For the product (coproduct) of two objects, it can be define as a final object in the comma category. Then, by definition of final (initial) object, $h$ is unique. I suppose it can be extend to an arbitrary family of objects, but I haven't got enough knowledge. But that would be another answer. Then, my questions would be, what about pullbacks and pushouts and direct and inverse limits?
EDIT 2: (Explanation for 'span')
I'm studying at this moment the pushout of two maps in Set and I think it is a good example to explain what I mean by ''span''. as you know perfectly, the pushout of two maps $f:X\rightarrow A$ and $g:X\rightarrow B$ is the set $A\coprod B$ quotient by the finest equivalence relation $(f(x),0)\sim (g(x),1)$ and the maps $i_A=\iota_A\circ \pi$ and $i_B=\iota_B \circ \pi$, where $\pi$ is the canonical projection onto $A\coprod B/\sim$ and $\iota_A$ and $\iota_B$ are the inclusions of $A$ and $B$ into the disjoint union. Let me call $Y=A\coprod B/\sim$.
For any other set $Z$ and maps $j_A:A\rightarrow Z$ and $j_B:B\rightarrow Z$ satisfying $f\circ j_A=g\circ j_B$ I define a map $h:Y\rightarrow Z$. You know better than me how this map must be defined. So come on to the interesting part: this pam $h$ satisfies $i_A\circ h = j_A$ and $i_B\circ h = j_B$. And now, if $h':Y\rightarrow Z$ is any other map satisfying the same conditions, then $h=h'$, and that is because for any $y\in Y$, $y$ must be of the form $i_A(a)$ or $i_B(b)$ (maybe both at the same time) so the commuting condition defines $h'$ for all $y\in Y$.
A similar case happens in the corpoduct of two abelian groups for example. Every element of $A\oplus B$ can be express as the product of $\iota_A(a)$ and $\iota_B(b)$, so again the commuting relations determine the map completely.
A way to define what is a universal mapping problem is through representability.
A functor $F : \mathcal C^{\rm op}\to \mathbf{Set}$ is said to be representable if there exists $X\in\mathcal C$ and a natural isomorphism $$ \alpha : F \to \mathcal C(-,X) $$ Denote $x$ the unique element of $F(X)$ such that $\alpha_X(x) = \mathrm{id}_X$. Now the naturality of $\alpha$ gives the following property:
Proof. By naturality of $\alpha$, and for any map $k: Z \to X$, we have $k = \alpha_Z(F(k)(x))$. Denote $h = \alpha_Y(y)$, then it gives $$ \alpha_Y(y) = \alpha_Y(F(h)(x)) $$ But $\alpha_Y$ is injective, so $y = F(h)(x)$ and $h$ answer to the problem. Now if there is another $h':Y \to X$ such that $F(h')(x)= y$, then $h' = \alpha_Y(F(h')(x)) = \alpha_Y(y) = h$. This proves the uniqueness of $h$.

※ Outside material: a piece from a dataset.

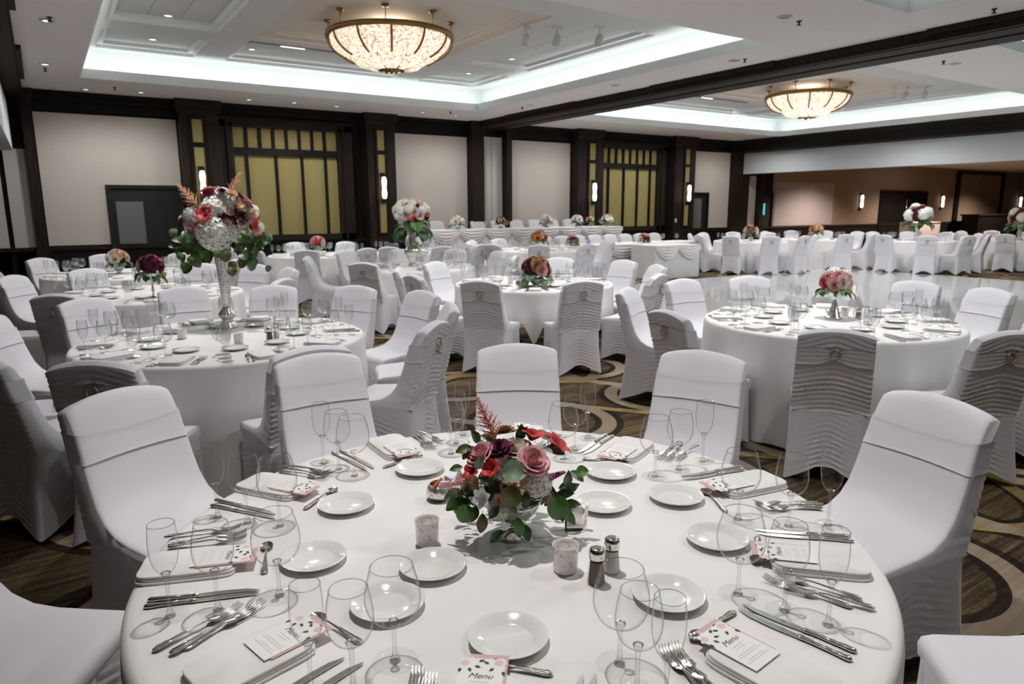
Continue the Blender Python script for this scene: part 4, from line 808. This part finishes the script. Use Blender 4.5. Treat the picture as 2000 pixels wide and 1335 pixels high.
# ------------------------------------------------------------------ flowers
FM = {}
def flower(kind, col):
    key = (kind, col)
    if key in FM: return FM[key]
    rnd = random.Random(len(FM)+3); m = MB()
    def petal(th, w_, fr, nu=5, nv=5):
        m.grid(lambda u, v: fr(th+(2*u-1)*w_, v, 2*u-1), nu, nv)
    if kind == 'rose':
        for k, (n, R, h, ro) in enumerate([(3, .16, .62, 0), (3, .28, .66, .02), (4, .42, .66, .06), (5, .60, .60, .12), (5, .80, .48, .20), (5, .98, .30, .22)]):
            for i in range(n):
                th = 2*PI*(i+.37*k)/n+rnd.uniform(-.1, .1)
                def fr(a, v, s, R=R, h=h, ro=ro):
                    r = R*(.30+.70*math.sin(v*PI/2)**.8)+ro*max(0, v-.72)/.28*(1-.3*s*s); return (r*math.cos(a), r*math.sin(a), -.2+(h+.2)*v*(1-.16*s*s)-.5*ro*max(0, v-.85)/.15)
                petal(th, PI/n*1.22, fr)
    elif kind == 'ruffle':
        for k, (n, R, h) in enumerate([(5, .30, .6), (6, .55, .55), (7, .80, .40), (7, 1.0, .15)]):
            for i in range(n):
                th = 2*PI*(i+.4*k)/n
                def fr(a, v, s, R=R, h=h, i=i): r = R*(.2+.8*v); return (r*math.cos(a), r*math.sin(a), -.1+h*v+.07*math.sin(7*s+i)*v)
                petal(th, PI/n*1.3, fr, 7, 4)
    elif kind == 'lily':
        for i in range(6):
            th = 2*PI*i/6+.1*rnd.random(); L = 1.0 if i % 2 else .92
            def fr(a, v, s, th=th, L=L): w_ = .36*math.sin(PI*min(.97, .12+v*.86))**.8; r = L*v**.9; x = r*math.cos(th)-s*w_*math.sin(th); y = r*math.sin(th)+s*w_*math.cos(th); return (x, y, .75*math.sin(min(1, v*1.1)*PI*.55)*(1-.1*s*s)-.25-.12*v*v+.06*abs(s))
            petal(th, 1, fr, 5, 6)
        for i in range(5): a = 1.2*i; m.tube([(0, 0, -.1), (.16*math.cos(a), .16*math.sin(a), .6)], .022, 4)
    elif kind == 'mum':
        for i in range(64):
            th = i*2.399; e = math.acos(1-i/64*.98); L = .75+.25*rnd.random()
            def fr(a, v, s, th=th, e=e, L=L): w_ = .085*math.sin(PI*min(.96, .2+v*.8)); r = L*(.15+.85*v); z = r*math.cos(e)*.75+.10*v*v; q = r*math.sin(e); return (q*math.cos(th)-s*w_*math.sin(th), q*math.sin(th)+s*w_*math.cos(th), z-.1)
            petal(th, 1, fr, 3, 4)
    elif kind == 'hydrangea':
        for i in range(70):
            e = math.acos(1-1.45*(i+.5)/70); th = i*2.399; n = Vector((math.sin(e)*math.cos(th), math.sin(e)*math.sin(th), math.cos(e))); r = .86+.1*rnd.random(); t1 = n.orthogonal().normalized(); t2 = n.cross(t1); rr = rnd.uniform(0, 1.5)
            for q in range(4):
                a = rr+q*PI/2; d = t1*math.cos(a)+t2*math.sin(a); p = n.cross(d); c_ = n*r
                m.add([c_, c_+d*.13+p*.10+n*.035, c_+d*.24+n*.02, c_+d*.13-p*.10+n*.035], [(0, 1, 2, 3)])
        m.lathe([(.0, -.5), (.55, -.35), (.8, .1), (.6, .55), (.0, .78)], 12, caps=False)
    elif kind == 'spike':
        for i in range(60):
            t_ = i/60; th = i*2.399; r = .30*(1-t_)+.05; c_ = Vector((r*math.cos(th), r*math.sin(th), t_*2-1)); s = .16
            m.add([c_+Vector((s, 0, 0)), c_+Vector((-s, 0, 0)), c_+Vector((0, s, 0)), c_+Vector((0, -s, 0)), c_+Vector((0, 0, s)), c_+Vector((0, 0, -s))], [(0, 2, 4), (2, 1, 4), (1, 3, 4), (3, 0, 4), (2, 0, 5), (1, 2, 5), (3, 1, 5), (0, 3, 5)])
    elif kind == 'plume':            # astilbe: unit length along +Z
        m.tube([(0, 0, -.1), (0, 0, .95)], .014, 5)
        for b in range(60):
            t_ = b/60; th = b*2.399; L = .36*(1-t_)**.9*(.75+.4*rnd.random())+.03; z0 = t_*.95; d = Vector((math.cos(th), math.sin(th), .75)).normalized()
            k = max(3, int(L/.028))
            for j in range(k):
                c_ = Vector((0, 0, z0))+d*L*(j+.4)/k+Vector((rnd.uniform(-.012, .012), rnd.uniform(-.012, .012), 0)); s = .017*(1.25-.6*j/k)
                m.add([c_+Vector((s, 0, 0)), c_-Vector((s, 0, 0)), c_+Vector((0, s, 0)), c_-Vector((0, s, 0)), c_+Vector((0, 0, s*1.5)), c_-Vector((0, 0, s))], [(0, 2, 4), (2, 1, 4), (1, 3, 4), (3, 0, 4), (2, 0, 5), (1, 2, 5), (3, 1, 5), (0, 3, 5)])
    FM[key] = m.mesh(kind, M['p_'+col]); return FM[key]
LM = {}
def leaf_mesh(kind, col):
    key = (kind, col)
    if key in LM: return LM[key]
    m = MB(); wd = .30 if kind == 'leaf' else .52
    def fn(u, v): s = 2*v-1; w_ = wd*math.sin(PI*min(.985, .05+u*.93))**(.8 if kind == 'leaf' else .6); return (u*1.0, s*w_, .10*abs(s)+.16*math.sin(PI*u)-.18*u*u)
    m.grid(fn, 9, 7); m.tube([(-.18, 0, 0), (0, 0, 0)], .014, 4); LM[key] = m.mesh('leaf', M['l_'+col]); return LM[key]
NMAP = {'rose': 'rose', 'ruffle': 'lisianthus', 'lily': 'lily', 'mum': 'chrysanthemum', 'hydrangea': 'hydrangea', 'spike': 'veronica_spike', 'plume': 'astilbe_plume'}
def aim(d, roll=0.0):
    q = Vector(d).normalized().to_track_quat('Z', 'Y').to_matrix().to_4x4(); return q @ Matrix.Rotation(roll, 4, 'Z')
def put(root, name, me, loc, mtx, s):
    o = link(name, me, root); o.matrix_local = Matrix.Translation(loc) @ mtx @ Matrix.Diagonal((s, s, s, 1) if not isinstance(s, tuple) else (*s, 1)); return o
def bloom(root, kind, col, loc, d, s): return put(root, NMAP[kind], flower(kind, col), loc, aim(d, random.uniform(0, 6)), s)
RA, UA = _r, Vector((0, 0, 1)); FA = Vector((_f.x, _f.y, 0)).normalized()
def leaf(root, kind, col, loc, ang, L):
    a = math.radians(ang); d = (RA*math.cos(a)+UA*math.sin(a)-FA*.35).normalized(); n = (-FA*.75+UA*.6+RA*.2).normalized(); y = n.cross(d).normalized(); z = d.cross(y)
    mt = Matrix(((d.x, y.x, z.x, 0), (d.y, y.y, z.y, 0), (d.z, y.z, z.z, 0), (0, 0, 0, 1)))
    return put(root, 'leaf', leaf_mesh(kind, col), Vector(loc)-d*L*.5, mt, L)
def plume(root, col, a, b):
    a, b = Vector(a), Vector(b); return put(root, NMAP['plume'], flower('plume', col), a, aim(b-a), (b-a).length)
def detailed(x, y, label, group, blooms, leaves, plumes, cz, vase, lf=2.1):
    t_ = thing('flower_arrangement', label, 'flower arrangement', (x, y, ZT), 0, group); vase(t_); c_ = Vector((0, 0, cz))
    Z = Vector((0, 0, ZT))
    for k, col, dx, dy, z, r in blooms: p = Vector((dx, dy, z))-Z; d = p-c_; bloom(t_, k, col, p-d.normalized()*r*.25, d, r*{'rose': .92, 'hydrangea': .95, 'lily': 1.15, 'mum': 1.05}.get(k, 1.08))
    for k, col, dx, dy, z, r, ang in leaves: leaf(t_, k, col, Vector((dx, dy, z))-Z, ang, r*lf)
    for col, a, b in plumes: plume(t_, col, Vector(a)-Z, Vector(b)-Z)
    m = MB(); m.lathe([(.001, -.07), (.06, -.05), (.10, 0), (.075, .05), (.001, .075)], 16, caps=False); o = put(t_, 'floral_foam', m.mesh('floral_foam', M['soil']), (0, 0, cz), Matrix.Identity(4), cz > .3 and 1.5 or .85)
    return t_
def compote(t_):
    m = MB(); m.lathe([(.044, 0), (.046, .004), (.040, .008), (.022, .014), (.012, .024), (.011, .034), (.018, .042), (.045, .056), (.066, .078), (.074, .098), (.075, .110), (.071, .109), (.068, .090), (.03, .06), (.001, .055)], 40); obj('compote_bowl', m, M['silver'], t_)
x, y = DATA['centre']['vase']
detailed(x, y, 'low silver compote of pink roses, red lilies and greenery centred on the nearest table', 'low bouquets', LOW, LOWLEAF, LOWAST, .125, compote)
low_ = bpy.data.objects['flower_arrangement']; rl = random.Random(21)
for i in range(34):
    th = rl.uniform(0, 2*PI); e_ = rl.uniform(.15, 1.5); d_ = Vector((math.sin(e_)*math.cos(th), math.sin(e_)*math.sin(th), math.cos(e_)))
    bloom(low_, *rl.choice([('hydrangea', 'ivory'), ('lily', 'white'), ('rose', 'blush'), ('mum', 'peach'), ('lily', 'red'), ('ruffle', 'plum'), ('hydrangea', 'ivory')]), Vector((0, 0, .115))+d_*.092, d_, rl.uniform(.018, .028))
for i in range(34):
    th = math.atan2(FA.y, FA.x)+rl.uniform(-1.9, 1.9) if i < 26 else rl.uniform(0, 2*PI); rr = rl.uniform(.10, .16); leaf(low_, rl.choice(['leaf', 'leaf', 'round']), rl.choice(['green', 'dark', 'dark', 'sage']), Vector((rr*math.cos(th), rr*math.sin(th), rl.uniform(.05, .13))), rl.randint(180, 360), rl.uniform(.035, .055))
def trumpet(t_):
    m = MB(); N = 48
    prof = [(.062, 0), (.066, .012), (.05, .03), (.034, .055), (.045, .075), (.060, .095), (.050, .120), (.030, .145), (.026, .17), (.033, .26), (.045, .42), (.060, .565), (.055, .562), (.03, .3), (.001, .2)]
    p = smooth_prof(prof, 3)
    m.grid(lambda u, v: (lambda q: (q[0]*(1+.04*math.cos(16*2*PI*u))*math.cos(2*PI*u), q[0]*(1+.04*math.cos(16*2*PI*u))*math.sin(2*PI*u), q[1]))(p[min(len(p)-1, round(v*(len(p)-1)))]), 96, len(p), cu=True)
    obj('fluted_vase', m, M['mercury'], t_)
o_ = detailed(1.053, 5.347, 'tall fluted vase topped by white hydrangea, red blooms and amber plumes', 'tall bouquets', TALL, TALLLEAF, TALLAST, .72, trumpet, 1.5)
for i in range(14):
    a = i*2.4; bloom(o_, 'hydrangea' if i % 3 else 'rose', ('ivory', 'white', 'blush')[i % 3], Vector((.17*math.cos(a), .17*math.sin(a)+.06, .74+.05*math.sin(i*1.7))), (math.cos(a), math.sin(a)+.3, .4), .075)
rl = random.Random(8)
for i in range(40):
    th = rl.uniform(0, 2*PI); rr = rl.uniform(.16, .34); zz = rl.uniform(.42, .70)
    leaf(o_, rl.choice(['round', 'round', 'leaf']), rl.choice(['green', 'dark', 'sage', 'sage', 'olive']), Vector((rr*math.cos(th), rr*math.sin(th), zz)), rl.randint(200, 340), rl.uniform(.05, .085))
for i in range(22):
    th = rl.uniform(0, 2*PI); e_ = rl.uniform(.2, 1.25); d_ = Vector((math.sin(e_)*math.cos(th), math.sin(e_)*math.sin(th), math.cos(e_)))
    if d_.dot(FA) < -.25: continue
    bloom(o_, *rl.choice([('lily', 'red'), ('ruffle', 'wine'), ('rose', 'pink'), ('lily', 'white'), ('rose', 'blush'), ('mum', 'peach')]), Vector((0, 0, .72))+d_*.27, d_, rl.uniform(.04, .06))
rl = random.Random(4)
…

So the answer to "why is $h$ unique" is that universal mapping problem requires an $\alpha$ which is both natural and bijective in each component. Remove either of this condition to $\alpha$ and you would have a "generalized notion of universal mapping problem" where the uniqueness of $h$ is no longer required. (Also, this generalized version would be clearly less interesting, but that is another issue.)
Here is the link of the above presentation with the examples you gave in you post.
Given a category $\mathcal A$, if you take $\mathcal C = \mathcal A$ and $F = \mathcal C(-,A) \times \mathcal C(-,B)$ for some fixed $A,B$, then an $X$ representing $F$ is actually a product for $A,B$ and the $x\in F(X)$ is given by the projections $(\pi_A,\pi_B)$.
Given a category $\mathcal A$, if you take $\mathcal C = \mathcal A^{\rm op}$ and $F = \mathcal A(A,-) \times \mathcal (B,-)$ for some fixed $A,B)$, then an $X$ representing $F$ is a coproduct for $A,B$ and the $x\in F(X)$ is given by the inclusions $(i_A,i_B)$.